## Task:
Repeat the material below word for word and leave out all pictures.

## Dataset excerpt:
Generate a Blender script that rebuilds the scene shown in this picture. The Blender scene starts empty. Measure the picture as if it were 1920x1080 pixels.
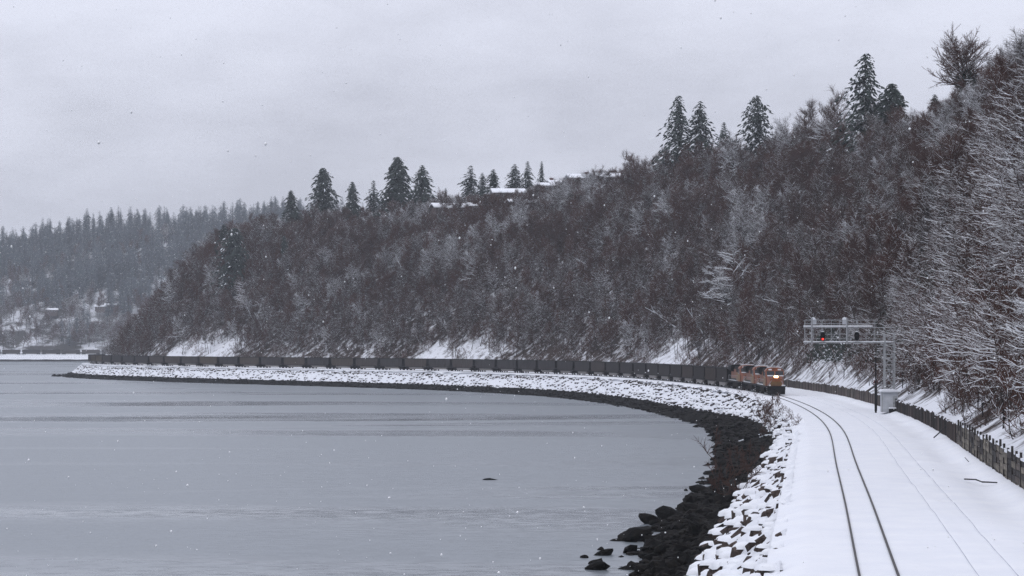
import bpy, math, random
import numpy as np
from mathutils import Vector, Matrix

R = math.radians
scene = bpy.context.scene
COL = scene.collection
random.seed(7)

# ------------------------------------------------------------------ camera
CAM_H = 8.533                       # metres above the rail heads (rail level is z = 0)
cam_d = bpy.data.cameras.new('camera')
cam_d.sensor_width = 36.0
cam_d.lens = 36.0 * 4349.9 / 1920.0
cam_d.shift_y = 104.9 / 1920.0
cam_d.clip_start = 0.5
cam_d.clip_end = 12000
cam = bpy.data.objects.new('camera', cam_d)
cam.location = (0, 0, CAM_H)
cam.rotation_euler = (R(90), 0, 0)
COL.objects.link(cam)
scene.camera = cam

# ------------------------------------------------------------------ sky
SUN_EL, SUN_AZ = R(48), R(200)      # diffuse sun high behind the camera's left shoulder
world = bpy.data.worlds.new('World')
scene.world = world
world.use_nodes = True
wt = world.node_tree
wt.nodes.clear()
def wn(t, **kw):
    n = wt.nodes.new(t)
    for k, v in kw.items():
        setattr(n, k, v)
    return n
out = wn('ShaderNodeOutputWorld')
sky = wn('ShaderNodeTexSky', sky_type='NISHITA', sun_disc=False, sun_elevation=SUN_EL, sun_rotation=SUN_AZ)
bg_sky = wn('ShaderNodeBackground')
bg_sky.inputs['Strength'].default_value = 0.05
wt.links.new(sky.outputs[0], bg_sky.inputs['Color'])
tc = wn('ShaderNodeTexCoord')
mp = wn('ShaderNodeMapping')
mp.inputs['Scale'].default_value = (1.0, 1.0, 2.6)
mp.inputs['Location'].default_value = (-1.720, 0.109, -2.846)
wt.links.new(tc.outputs['Generated'], mp.inputs['Vector'])
nz = wn('ShaderNodeTexNoise')
nz.inputs['Scale'].default_value = 6.0
nz.inputs['Detail'].default_value = 6.0
nz.inputs['Roughness'].default_value = 0.55
wt.links.new(mp.outputs[0], nz.inputs['Vector'])
cr = wn('ShaderNodeValToRGB')      # cloud thickness: heavier and lighter cloud
cr.color_ramp.elements[0].position = 0.36
cr.color_ramp.elements[0].color = (0.585, 0.60, 0.695, 1)
cr.color_ramp.elements[1].position = 0.66
cr.color_ramp.elements[1].color = (0.81, 0.835, 0.96, 1)
wt.links.new(nz.outputs['Fac'], cr.inputs['Fac'])
# overcast luminance: brighter towards the zenith (CIE overcast sky)
sp = wn('ShaderNodeSeparateXYZ')
wt.links.new(tc.outputs['Generated'], sp.inputs[0])
mr = wn('ShaderNodeMapRange')
mr.inputs['From Min'].default_value = 0.0
mr.inputs['From Max'].default_value = 1.0
mr.inputs['To Min'].default_value = 0.95
mr.inputs['To Max'].default_value = 1.60
wt.links.new(sp.outputs['Z'], mr.inputs['Value'])
mul = wn('ShaderNodeVectorMath', operation='SCALE')
wt.links.new(cr.outputs['Color'], mul.inputs[0])
wt.links.new(mr.outputs[0], mul.inputs['Scale'])
bg_cl = wn('ShaderNodeBackground')
wt.links.new(mul.outputs[0], bg_cl.inputs['Color'])
bg_cl.inputs['Strength'].default_value = 1.0
mx = wn('ShaderNodeMixShader')
mx.inputs[0].default_value = 0.93   # nearly closed cloud cover over the clear sky
wt.links.new(bg_sky.outputs[0], mx.inputs[1])
wt.links.new(bg_cl.outputs[0], mx.inputs[2])
wt.links.new(mx.outputs[0], out.inputs['Surface'])

# ------------------------------------------------------------------ sun behind cloud
sun_d = bpy.data.lights.new('sun', 'SUN')
sun_d.energy = 0.5
sun_d.angle = R(40)
sun_d.color = (1.0, 0.97, 0.94)
sun = bpy.data.objects.new('sun', sun_d)
dv = Vector((math.sin(SUN_AZ) * math.cos(SUN_EL), math.cos(SUN_AZ) * math.cos(SUN_EL), math.sin(SUN_EL)))
sun.rotation_euler = dv.to_track_quat('Z', 'Y').to_euler()
sun.location = (0, -50, 200)
COL.objects.link(sun)

# ------------------------------------------------------------------ exposure and render settings
vs = scene.view_settings
vs.view_transform = 'Standard'
vs.look = 'None'
vs.exposure = 0.0
vs.gamma = 1.0
vs.use_curve_mapping = False
cy = scene.cycles
cy.use_denoising = True
cy.denoising_input_passes = 'RGB_ALBEDO_NORMAL'
cy.denoising_prefilter = 'NONE'
cy.max_bounces = 4
cy.diffuse_bounces = 2
cy.glossy_bounces = 2
cy.transmission_bounces = 2
cy.volume_bounces = 1
cy.transparent_max_bounces = 8
cy.use_adaptive_sampling = True
cy.adaptive_threshold = 0.01
cy.caustics_reflective = False
cy.caustics_refractive = False

# ================================================================== helpers
def make_mesh(name, V, F, mats, fm=None, smooth=False):
    """V (n,3) array, F list of index tuples or (m,k) array, fm material index per face"""
    me = bpy.data.meshes.new(name)
    V = np.asarray(V, dtype=np.float32).reshape(-1, 3)
    if isinstance(F, np.ndarray):
        m, k = F.shape
        loops = F.astype(np.int32).ravel()
        starts = np.arange(0, m * k, k, dtype=np.int32)
        tot = np.full(m, k, dtype=np.int32)
    else:
        tot = np.array([len(f) for f in F], dtype=np.int32)
        loops = np.fromiter((i for f in F for i in f), dtype=np.int32)
        starts = np.concatenate([[0], np.cumsum(tot)[:-1]]).astype(np.int32)
    me.vertices.add(len(V))
    me.vertices.foreach_set('co', V.ravel())
    me.loops.add(len(loops))
    me.loops.foreach_set('vertex_index', loops)
    me.polygons.add(len(tot))
    me.polygons.foreach_set('loop_start', starts)
    if fm is not None:
        me.polygons.foreach_set('material_index', np.asarray(fm, dtype=np.int32))
    me.polygons.foreach_set('use_smooth', np.full(len(tot), bool(smooth)))
    for m_ in (mats if isinstance(mats, (list, tuple)) else [mats]):
        me.materials.append(m_)
    me.update(calc_edges=True)
    return me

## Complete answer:
Generate a Blender script that rebuilds the scene shown in this picture. The Blender scene starts empty. Measure the picture as if it were 1920x1080 pixels.
import bpy, math, random
import numpy as np
from mathutils import Vector, Matrix

R = math.radians
scene = bpy.context.scene
COL = scene.collection
random.seed(7)

# ------------------------------------------------------------------ camera
CAM_H = 8.533                       # metres above the rail heads (rail level is z = 0)
cam_d = bpy.data.cameras.new('camera')
cam_d.sensor_width = 36.0
cam_d.lens = 36.0 * 4349.9 / 1920.0
cam_d.shift_y = 104.9 / 1920.0
cam_d.clip_start = 0.5
cam_d.clip_end = 12000
cam = bpy.data.objects.new('camera', cam_d)
cam.location = (0, 0, CAM_H)
cam.rotation_euler = (R(90), 0, 0)
COL.objects.link(cam)
scene.camera = cam

# ------------------------------------------------------------------ sky
SUN_EL, SUN_AZ = R(48), R(200)      # diffuse sun high behind the camera's left shoulder
world = bpy.data.worlds.new('World')
scene.world = world
world.use_nodes = True
wt = world.node_tree
wt.nodes.clear()
def wn(t, **kw):
    n = wt.nodes.new(t)
    for k, v in kw.items():
        setattr(n, k, v)
    return n
out = wn('ShaderNodeOutputWorld')
sky = wn('ShaderNodeTexSky', sky_type='NISHITA', sun_disc=False, sun_elevation=SUN_EL, sun_rotation=SUN_AZ)
bg_sky = wn('ShaderNodeBackground')
bg_sky.inputs['Strength'].default_value = 0.05
wt.links.new(sky.outputs[0], bg_sky.inputs['Color'])
tc = wn('ShaderNodeTexCoord')
mp = wn('ShaderNodeMapping')
mp.inputs['Scale'].default_value = (1.0, 1.0, 2.6)
mp.inputs['Location'].default_value = (-1.720, 0.109, -2.846)
wt.links.new(tc.outputs['Generated'], mp.inputs['Vector'])
nz = wn('ShaderNodeTexNoise')
nz.inputs['Scale'].default_value = 6.0
nz.inputs['Detail'].default_value = 6.0
nz.inputs['Roughness'].default_value = 0.55
wt.links.new(mp.outputs[0], nz.inputs['Vector'])
cr = wn('ShaderNodeValToRGB')      # cloud thickness: heavier and lighter cloud
cr.color_ramp.elements[0].position = 0.36
cr.color_ramp.elements[0].color = (0.585, 0.60, 0.695, 1)
cr.color_ramp.elements[1].position = 0.66
cr.color_ramp.elements[1].color = (0.81, 0.835, 0.96, 1)
wt.links.new(nz.outputs['Fac'], cr.inputs['Fac'])
# overcast luminance: brighter towards the zenith (CIE overcast sky)
sp = wn('ShaderNodeSeparateXYZ')
wt.links.new(tc.outputs['Generated'], sp.inputs[0])
mr = wn('ShaderNodeMapRange')
mr.inputs['From Min'].default_value = 0.0
mr.inputs['From Max'].default_value = 1.0
mr.inputs['To Min'].default_value = 0.95
mr.inputs['To Max'].default_value = 1.60
wt.links.new(sp.outputs['Z'], mr.inputs['Value'])
mul = wn('ShaderNodeVectorMath', operation='SCALE')
wt.links.new(cr.outputs['Color'], mul.inputs[0])
wt.links.new(mr.outputs[0], mul.inputs['Scale'])
bg_cl = wn('ShaderNodeBackground')
wt.links.new(mul.outputs[0], bg_cl.inputs['Color'])
bg_cl.inputs['Strength'].default_value = 1.0
mx = wn('ShaderNodeMixShader')
mx.inputs[0].default_value = 0.93   # nearly closed cloud cover over the clear sky
wt.links.new(bg_sky.outputs[0], mx.inputs[1])
wt.links.new(bg_cl.outputs[0], mx.inputs[2])
wt.links.new(mx.outputs[0], out.inputs['Surface'])

# ------------------------------------------------------------------ sun behind cloud
sun_d = bpy.data.lights.new('sun', 'SUN')
sun_d.energy = 0.5
sun_d.angle = R(40)
sun_d.color = (1.0, 0.97, 0.94)
sun = bpy.data.objects.new('sun', sun_d)
dv = Vector((math.sin(SUN_AZ) * math.cos(SUN_EL), math.cos(SUN_AZ) * math.cos(SUN_EL), math.sin(SUN_EL)))
sun.rotation_euler = dv.to_track_quat('Z', 'Y').to_euler()
sun.location = (0, -50, 200)
COL.objects.link(sun)

# ------------------------------------------------------------------ exposure and render settings
vs = scene.view_settings
vs.view_transform = 'Standard'
vs.look = 'None'
vs.exposure = 0.0
vs.gamma = 1.0
vs.use_curve_mapping = False
cy = scene.cycles
cy.use_denoising = True
cy.denoising_input_passes = 'RGB_ALBEDO_NORMAL'
cy.denoising_prefilter = 'NONE'
cy.max_bounces = 4
cy.diffuse_bounces = 2
cy.glossy_bounces = 2
cy.transmission_bounces = 2
cy.volume_bounces = 1
cy.transparent_max_bounces = 8
cy.use_adaptive_sampling = True
cy.adaptive_threshold = 0.01
cy.caustics_reflective = False
cy.caustics_refractive = False

# ================================================================== helpers
def make_mesh(name, V, F, mats, fm=None, smooth=False):
    """V (n,3) array, F list of index tuples or (m,k) array, fm material index per face"""
    me = bpy.data.meshes.new(name)
    V = np.asarray(V, dtype=np.float32).reshape(-1, 3)
    if isinstance(F, np.ndarray):
        m, k = F.shape
        loops = F.astype(np.int32).ravel()
        starts = np.arange(0, m * k, k, dtype=np.int32)
        tot = np.full(m, k, dtype=np.int32)
    else:
        tot = np.array([len(f) for f in F], dtype=np.int32)
        loops = np.fromiter((i for f in F for i in f), dtype=np.int32)
        starts = np.concatenate([[0], np.cumsum(tot)[:-1]]).astype(np.int32)
    me.vertices.add(len(V))
    me.vertices.foreach_set('co', V.ravel())
    me.loops.add(len(loops))
    me.loops.foreach_set('vertex_index', loops)
    me.polygons.add(len(tot))
    me.polygons.foreach_set('loop_start', starts)
    if fm is not None:
        me.polygons.foreach_set('material_index', np.asarray(fm, dtype=np.int32))
    me.polygons.foreach_set('use_smooth', np.full(len(tot), bool(smooth)))
    for m_ in (mats if isinstance(mats, (list, tuple)) else [mats]):
        me.materials.append(m_)
    me.update(calc_edges=True)
    return me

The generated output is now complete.